Great Lives: Sir Donald Wolfit (2002). Perf. Humphrey Carpenter, Ned Sherrin, Ronald Harwood. BBC Radio 4 Extra, 17 Jul.
2014. BBCiPlayer http://www.bbc.co.uk/programmes/b049jl17
The memory of this genius of the British Shakespearean theater has been brought alive in Ronald Harwood's "The Dresser"
(1980), whose central character "Sir," while not directly based on Wolfit, nonetheless contains several of his familiar
traits. A new production of the play, with Ian McKellen and Anthony Hopkins, is scheduled for broadcast on the BBC later
in 2015.
This tribute to Wolfit was led by Ned Sherrin, who has put together the actor's obituary program (broadcast in 1968),
and retained a long-standing affection for the actor, whom he had first seen in the early Fifties, towards the end of his
career as an actor/manager. Wolfit was never someone to do anything by halves (on the stage, at least) and Sherrin vividly
brought to life the actor's penchant for mesmerizing audiences through sheer force of personality. His King Lear still lingers
on in the memory of those who saw it as the best interpretation of the play they had ever seen.

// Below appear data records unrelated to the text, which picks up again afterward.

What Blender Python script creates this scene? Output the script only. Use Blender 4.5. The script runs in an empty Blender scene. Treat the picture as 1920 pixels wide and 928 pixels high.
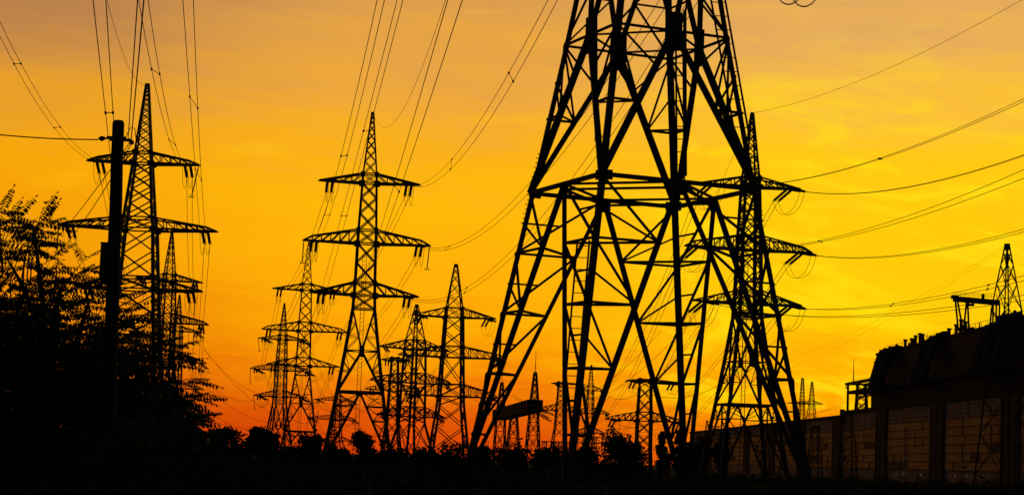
import bpy, bmesh, math, random
from mathutils import Vector, Matrix
rnd = random.Random(7)
SC = bpy.context.scene
COL = SC.collection
R = math.radians

# ------------------------------------------------------------------ camera
F, PITCH, ROLL, HC = 3663.4, .1079, .0377, 1.5      # focal length in pixels of the 1920 wide photo
_fw = Vector((0, math.cos(PITCH), math.sin(PITCH)))
_up0 = Vector((0, -math.sin(PITCH), math.cos(PITCH)))
_rt0 = Vector((1, 0, 0))
RT = math.cos(ROLL)*_rt0 + math.sin(ROLL)*_up0
UP = -math.sin(ROLL)*_rt0 + math.cos(ROLL)*_up0
CAM = Vector((0, 0, HC))
cam = bpy.data.objects.new('camera', bpy.data.cameras.new('camera'))
COL.objects.link(cam); SC.camera = cam
cam.data.sensor_width = 36; cam.data.lens = 36*F/1920
cam.data.clip_start = .1; cam.data.clip_end = 20000
m = Matrix.Identity(4)
for i in range(3):
    m[i][0] = RT[i]; m[i][1] = UP[i]; m[i][2] = -_fw[i]; m[i][3] = CAM[i]
cam.matrix_world = m

# ------------------------------------------------------------------ sky, sun, exposure
SUN_EL, SUN_AZ = 1.2, 13.0           # degrees; azimuth to the right of straight ahead (+Y)
SC.view_settings.view_transform = 'Standard'
SC.view_settings.look = 'None'
SC.view_settings.exposure = 0
SC.view_settings.gamma = 1
W = bpy.data.worlds.new('World'); SC.world = W; W.use_nodes = True
def srgb(c):
    return tuple(((v/255)/12.92 if v/255 <= .04045 else ((v/255+.055)/1.055)**2.4) for v in c)
class NT:
    def __init__(s, t): s.t = t; s.n = t.nodes; s.l = t.links
    def add(s, typ, **k):
        n = s.n.new(typ)
        for a, v in k.items(): setattr(n, a, v)
        return n
    def put(s, sock, v):
        if isinstance(v, bpy.types.NodeSocket): s.l.new(v, sock)
        else: sock.default_value = v
    def math(s, op, a, b=0., c=0.):
        n = s.add('ShaderNodeMath', operation=op)
        for i, v in enumerate((a, b, c)): s.put(n.inputs[i], v)
        return n.outputs[0]
    def maprange(s, v, a, b, c=0., d=1., smooth=True):
        n = s.add('ShaderNodeMapRange', interpolation_type='SMOOTHSTEP' if smooth else 'LINEAR')
        for i, x in enumerate((v, a, b, c, d)): s.put(n.inputs[i], x)
        return n.outputs[0]
    def mix(s, f, a, b, typ='MIX'):
        n = s.add('ShaderNodeMix', data_type='RGBA', blend_type=typ)
        s.put(n.inputs[0], f); s.put(n.inputs[6], a); s.put(n.inputs[7], b)
        return n.outputs[2]
    def ramp(s, f, stops):
        n = s.add('ShaderNodeValToRGB'); e = n.color_ramp.elements
        while len(e) < len(stops): e.new(.5)
        for i, (p, c) in enumerate(stops): e[i].position = p; e[i].color = (*srgb(c), 1)
        s.put(n.inputs[0], f); return n.outputs[0]
    def comb(s, x, y, z=0.):
        n = s.add('ShaderNodeCombineXYZ')
        for i, v in enumerate((x, y, z)): s.put(n.inputs[i], v)
        return n.outputs[0]
    def noise(s, vec, scale=1., detail=4., rough=.5, dist=0.):
        n = s.add('ShaderNodeTexNoise')
        s.put(n.inputs['Vector'], vec); n.inputs['Scale'].default_value = scale
        n.inputs['Detail'].default_value = detail; n.inputs['Roughness'].default_value = rough
        n.inputs['Distortion'].default_value = dist
        return n.outputs[0]
def make_sky():
    t = NT(W.node_tree); t.n.clear()
    tc = t.add('ShaderNodeTexCoord'); sp = t.add('ShaderNodeSeparateXYZ'); t.l.new(tc.outputs['Generated'], sp.inputs[0])
    x, y, z = sp.outputs
    deg = 180/math.pi
    el = t.math('MULTIPLY', t.math('ARCSINE', z), deg)
    az = t.math('MULTIPLY', t.math('ARCTAN2', x, y), deg)
    # thin cloud veils: a slow swell plus long streaks, both stretched along the horizon
    n1 = t.noise(t.comb(t.math('MULTIPLY', az, .10), t.math('MULTIPLY', el, .42), 3.1), 1, 5, .55, .6)
    tilt = t.math('ADD', el, t.math('MULTIPLY', az, .05))
    n2 = t.noise(t.comb(t.math('MULTIPLY', az, .16), t.math('MULTIPLY', tilt, 1.5), 8.7), 1, 6, .6, .9)
    w = t.math('ADD', t.math('MULTIPLY', t.math('SUBTRACT', n1, .5), 4.4), t.math('MULTIPLY', t.math('SUBTRACT', n2, .5), 2.6))
    fade = t.maprange(el, .2, 3.0)
    elp = t.math('ADD', el, t.math('MULTIPLY', w, fade))
    f = t.math('DIVIDE', elp, 20.)
    P = lambda st: [(e/20, c) for e, c in st]
    left = t.ramp(f, P([(0, (186, 56, 0)), (1.2, (200, 72, 0)), (2.2, (220, 100, 0)), (3.2, (232, 126, 0)), (5, (244, 154, 0)),
                        (7.6, (247, 166, 0)), (9.4, (232, 158, 38)), (11.4, (203, 140, 66)), (13.2, (180, 125, 76)), (20, (120, 92, 78))]))
    mid = t.ramp(f, P([(0, (212, 62, 6)), (1.2, (226, 88, 6)), (2.2, (240, 124, 4)), (3.3, (250, 154, 0)), (4.6, (255, 174, 0)),
                       (7.2, (255, 183, 0)), (8.8, (250, 176, 18)), (11.4, (235, 165, 62)), (13.2, (222, 158, 74)), (20, (150, 110, 85))]))
    rig = t.ramp(f, P([(0, (228, 92, 0)), (1.4, (246, 138, 0)), (2.4, (255, 170, 0)), (3.4, (255, 186, 0)), (4.6, (255, 202, 0)),
                       (7.2, (255, 201, 0)), (9.2, (255, 199, 20)), (11, (248, 188, 58)), (13.2, (228, 170, 90)), (20, (160, 120, 95))]))
    c = t.mix(t.maprange(az, -14.5, -4.), left, mid)
    c = t.mix(t.maprange(az, -1., 9.), c, rig)
    # brighter yellow streaks low on the sun's side
    n3 = t.noise(t.comb(t.math('MULTIPLY', az, .30), t.math('MULTIPLY', t.math('ADD', el, t.math('MULTIPLY', az, .10)), 1.1), 1.7), 1, 5, .6, .8)
    s = t.maprange(n3, .47, .66)
    reg = t.math('MULTIPLY', t.maprange(az, 1., 8.), t.math('MULTIPLY', t.maprange(el, .8, 2.2), t.maprange(el, 14., 7.)))
    c = t.mix(t.math('MULTIPLY', t.math('MULTIPLY', s, reg), .9), c, (*srgb((255, 220, 12)), 1))
    # separate wisps of lit cloud: (azimuth, length, elevation, slope, thickness, colour, strength)
    nw = t.math('SUBTRACT', t.noise(t.comb(t.math('MULTIPLY', az, .7), t.math('MULTIPLY', el, 2.2), 4.4), 1, 6, .62, 1.2), .5)
    for a0, la, e0, sl, th, colr, k in ((9.9, 2.6, 2.42, .05, .26, (255, 212, 20), .95), (10.6, 2.3, 4.5, -.30, .42, (255, 222, 10), .9), (9.4, .9, 5.2, .1, .5, (255, 220, 10), .7),
                                        (2.6, 2.4, 2.75, -.02, .32, (255, 184, 0), .8), (3.4, 1.6, 2.1, .12, .22, (255, 178, 10), .7), (-7.8, 1.6, 8.7, 0, .25, (255, 190, 20), .6), (-13.1, 1.3, 7.5, .12, .45, (255, 180, 0), .7),
                                        (9., 3.6, 11.2, .06, .32, (255, 208, 50), .6), (12., 2.6, 9.9, .04, .25, (255, 214, 30), .5), (-.5, 2.2, 9.9, .03, .25, (255, 184, 24), .5), (-1.2, 1.2, 13., .02, .12, (246, 172, 62), .5)):
        da = t.math('SUBTRACT', az, a0)
        de = t.math('ABSOLUTE', t.math('SUBTRACT', t.math('SUBTRACT', el, e0), t.math('ADD', t.math('MULTIPLY', da, sl), t.math('MULTIPLY', nw, th*2.2))))
        m1 = t.maprange(de, th, 0.); m2 = t.maprange(t.math('ABSOLUTE', da), la, la*.15)
        m3 = t.maprange(nw, -.22, .12, .35, 1.)
        c = t.mix(t.math('MULTIPLY', t.math('MULTIPLY', m1, m2), t.math('MULTIPLY', m3, k)), c, (*srgb(colr), 1))
    # the glow is only on the sunset side; the rest of the dome is deep dusk
    c = t.mix(t.maprange(el, 14.5, 30.), c, (*srgb((34, 33, 38)), 1))
    dm = t.math('ABSOLUTE', t.math('SUBTRACT', az, 6.))
    c = t.mix(t.maprange(dm, 22., 60.), c, (*srgb((36, 34, 36)), 1))
    # a physical dusk sky underneath
    nis = t.add('ShaderNodeTexSky', sky_type='NISHITA', sun_disc=False)
    nis.sun_elevation = R(SUN_EL); nis.sun_rotation = R(SUN_AZ)
    b1 = t.add('ShaderNodeBackground'); t.l.new(nis.outputs[0], b1.inputs[0]); b1.inputs[1].default_value = .002
    b2 = t.add('ShaderNodeBackground'); t.l.new(c, b2.inputs[0]); b2.inputs[1].default_value = 1.0
    a = t.add('ShaderNodeAddShader'); t.l.new(b1.outputs[0], a.inputs[0]); t.l.new(b2.outputs[0], a.inputs[1])
    o = t.add('ShaderNodeOutputWorld'); t.l.new(a.outputs[0], o.inputs[0])
make_sky()
sun = bpy.data.objects.new('sun', bpy.data.lights.new('sun', 'SUN')); COL.objects.link(sun)
sun.data.energy = .08; sun.data.angle = R(.5); sun.data.color = (1, .62, .3)
sun.rotation_euler = Vector((-math.sin(R(SUN_AZ))*math.cos(R(SUN_EL)), -math.cos(R(SUN_AZ))*math.cos(R(SUN_EL)),
                             -math.sin(R(SUN_EL)))).to_track_quat('-Z', 'Y').to_euler()

# ------------------------------------------------------------------ pixel helpers (only to read positions off the photograph)
def ray(px, py): return _fw + RT*((px-960)/F) - UP*((py-464)/F)
def at(px, py, Y):
    d = ray(px, py); return CAM + d*(Y/d.y)
def at_z(px, py, z):
    d = ray(px, py); return CAM + d*((z-HC)/d.z)
def proj(p):
    v = p-CAM; d = v.dot(_fw); return 960+F*v.dot(RT)/d, 464-F*v.dot(UP)/d
def z_at(X, Y, py):                     # height on the vertical line (X, Y) seen at row py
    z = 10.
    for _ in range(6):
        a = proj(Vector((X, Y, z)))[1]; b = proj(Vector((X, Y, z+1)))[1]
        z += (py-a)/(b-a)
    return z

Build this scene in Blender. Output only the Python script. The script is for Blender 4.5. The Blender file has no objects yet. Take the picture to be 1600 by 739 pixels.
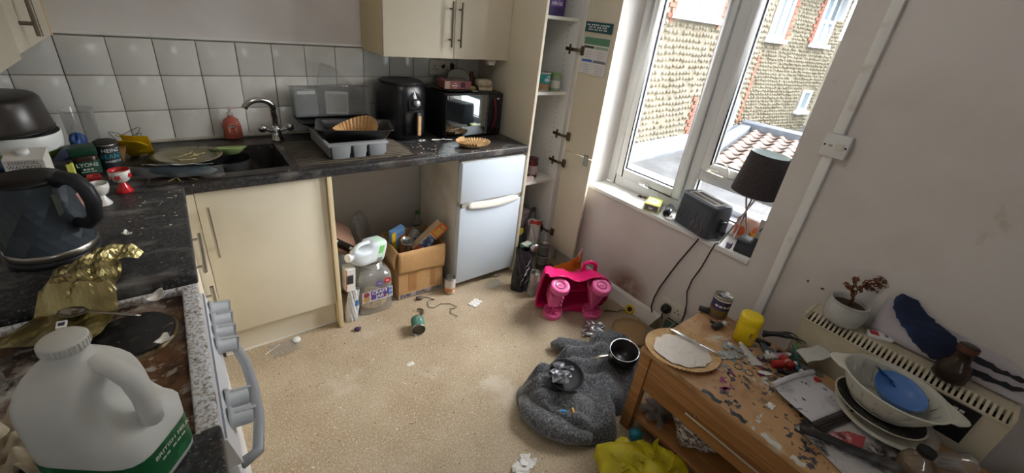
import bpy, bmesh, math, random
from mathutils import Vector, Matrix, Euler

random.seed(7)
PI = math.pi
SC = bpy.context.scene
COL = SC.collection

# ------------------------------------------------------------------ camera
cam_d = bpy.data.cameras.new('camera')
cam = bpy.data.objects.new('camera', cam_d)
COL.objects.link(cam)
cam_d.sensor_width = 36.0
cam_d.lens = 653.607 / 1600 * 36.0
cam_d.shift_x = (800 - 791.589) / 1600
cam_d.shift_y = (338.268 - 369.5) / 1600
cam_d.clip_start = 0.02
_R = Vector((0.79972998, -0.59163078, 0.10200478))
_U = Vector((0.18558421, 0.4052039, 0.89519177))
_F = Vector((0.57095574, 0.69698122, -0.43385104))
_m = Matrix((_R, _U, -_F)).transposed().to_4x4()
_m.translation = Vector((0.50189, -2.44183, 1.59574))
cam.matrix_world = _m
SC.camera = cam

# ------------------------------------------------------------------ world, daylight, exposure
SC.view_settings.view_transform = 'Standard'
SC.view_settings.look = 'None'
SC.view_settings.gamma = 1.0
SC.view_settings.use_curve_mapping = False
SC.view_settings.exposure = 1.07
W = bpy.data.worlds.new('overcast_sky')
SC.world = W
W.use_nodes = True
_bg = W.node_tree.nodes['Background']
_bg.inputs[0].default_value = (0.85, 0.93, 1.0, 1)
_bg.inputs[1].default_value = 2.7
sd = bpy.data.lights.new('hazy_sun', 'SUN')
sd.energy = 13.0
sd.angle = math.radians(60)
sd.color = (1.0, 0.98, 0.96)
so = bpy.data.objects.new('hazy_sun', sd)
COL.objects.link(so)
so.rotation_euler = Vector((-0.70, 0.33, -0.60)).to_track_quat('-Z', 'Y').to_euler()
pd = bpy.data.lights.new('window_portal', 'AREA')
pd.shape = 'RECTANGLE'
pd.size = 1.1
pd.size_y = 1.3
pd.cycles.is_portal = True
po = bpy.data.objects.new('window_portal', pd)
COL.objects.link(po)
po.location = (2.80, -1.33, 1.30)
po.rotation_euler = Vector((-1, 0, 0)).to_track_quat('-Z', 'Y').to_euler()

pd2 = bpy.data.lights.new('fill_window_portal', 'AREA')  # portal of the added fill window behind the viewpoint
pd2.shape = 'RECTANGLE'
pd2.size = .5
pd2.size_y = .7
pd2.cycles.is_portal = True
po2 = bpy.data.objects.new('fill_window_portal', pd2)
COL.objects.link(po2)
po2.location = (.40, -4.48, 1.55)
po2.rotation_euler = Vector((0, 1, 0)).to_track_quat('-Z', 'Y').to_euler()

# ------------------------------------------------------------------ materials
MATS = {}


def _nt(name):
    m = bpy.data.materials.new(name)
    m.use_nodes = True
    n = m.node_tree.nodes
    return m, n, m.node_tree.links, n['Principled BSDF']


def noise_fac(n, l, scale, lo, hi, detail=6, rough=0.6, stretch=None, vor=False):
    tc = n.new('ShaderNodeTexCoord')
    src = tc.outputs['Object']
    if stretch:
        mp = n.new('ShaderNodeMapping')
        mp.inputs['Scale'].default_value = stretch
        l.new(src, mp.inputs[0])
        src = mp.outputs[0]
    if vor:
        t = n.new('ShaderNodeTexVoronoi')
        t.inputs['Scale'].default_value = scale
        out = t.outputs['Distance']
    else:
        t = n.new('ShaderNodeTexNoise')
        t.inputs['Scale'].default_value = scale
        t.inputs['Detail'].default_value = detail
        t.inputs['Roughness'].default_value = rough
        out = t.outputs['Fac']
    l.new(src, t.inputs['Vector'])
    r = n.new('ShaderNodeMapRange')
    r.inputs['From Min'].default_value = lo
    r.inputs['From Max'].default_value = hi
    l.new(out, r.inputs['Value'])
    return r.outputs[0]


def mix(n, l, fac, a, b):
    x = n.new('ShaderNodeMix')
    x.data_type = 'RGBA'
    if hasattr(fac, 'node'):
        l.new(fac, x.inputs[0])
    else:
        x.inputs[0].default_value = fac
    for v, i in ((a, 6), (b, 7)):
        if hasattr(v, 'node'):
            l.new(v, x.inputs[i])
        else:
            x.inputs[i].default_value = (*v[:3], 1)
    return x.outputs[2]


def s2l(c):
    return tuple(((v / 255) / 12.92 if v / 255 <= .04045 else ((v / 255 + .055) / 1.055) ** 2.4) for v in c)


def mat(name, rgb, rough=.5, metal=0., layers=(), bump=0., bscale=80., spec=.5, coat=0., trans=0., ior=1.45, emit=0.,
        sub=0., bstretch=None, sheen=0.):
    """rgb and layer colours are 0-255 sRGB; layers: (rgb, scale, lo, hi[, stretch[, voronoi]])"""
    if name in MATS:
        return MATS[name]
    m, n, l, p = _nt(name)
    c = s2l(rgb)
    for L in layers:
        f = noise_fac(n, l, L[1], L[2], L[3], stretch=(L[4] if len(L) > 4 else None), vor=(len(L) > 5 and L[5]))
        c = mix(n, l, f, c, s2l(L[0]))
    if hasattr(c, 'node'):
        l.new(c, p.inputs['Base Color'])
    else:
        p.inputs['Base Color'].default_value = (*c, 1)
    p.inputs['Roughness'].default_value = rough
    p.inputs['Metallic'].default_value = metal
    p.inputs['Specular IOR Level'].default_value = spec
    p.inputs['Coat Weight'].default_value = coat
    p.inputs['Transmission Weight'].default_value = trans
    p.inputs['IOR'].default_value = ior
    p.inputs['Sheen Weight'].default_value = sheen
    if sub:
        p.inputs['Subsurface Weight'].default_value = sub
        p.inputs['Subsurface Radius'].default_value = (.02, .02, .02)
    if emit:
        p.inputs['Emission Color'].default_value = (*s2l(rgb), 1)
        p.inputs['Emission Strength'].default_value = emit
    if bump:
        f = noise_fac(n, l, bscale, 0, 1, stretch=bstretch)
        b = n.new('ShaderNodeBump')
        b.inputs['Strength'].default_value = bump
        b.inputs['Distance'].default_value = .004
        l.new(f, b.inputs['Height'])
        l.new(b.outputs[0], p.inputs['Normal'])
    MATS[name] = m
    return m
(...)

The program contained several recordings of Wolfit in performance; his Lear, Tamburlaine, and Falstaff being the most
memorable. There were also tributes from the archives to his genius from Sybil Thorndike and Harold Pinter, not to mention
a memorable interview with the director Tyrone Guthrie, who commented on the actor's inability to work within a acting ensemble,
having become so accustomed to the actor/manager tradition. There was a certain amount of disingenuousness about this observation;
by all accounts Wolfit and Guthrie never got on when they worked together at the Old Vic in the Thirties and the Fifties,
and Wolfit left the Old Vic Company (after having debuted in a magnificent "Tamburlaine" in 1951), following a clash
of personalities.
Ronald Harwood offered some valuable insights into Wolfit's personality; offstage he was far less imposing than he might
have appeared onstage, which helps to explain why so many actors, and other stage personnel, Harwood included, stayed with
him for so long. Perhaps Harwood's judgments on Wolfit's performances might be contestable, but he gave us a clear understanding
of why the actor/manager was so important a personality during his long career on tour.
I have only one criticism to make of this excellent production; there were too many funny anecdotes involving Wolfit,
which told us little about his personality. Rather this strategy gave the impression of three old-timers (Sherrin, Harwood
and Carpenter) sitting in a restaurant swapping stories. I'd have liked more focus on the Great Life.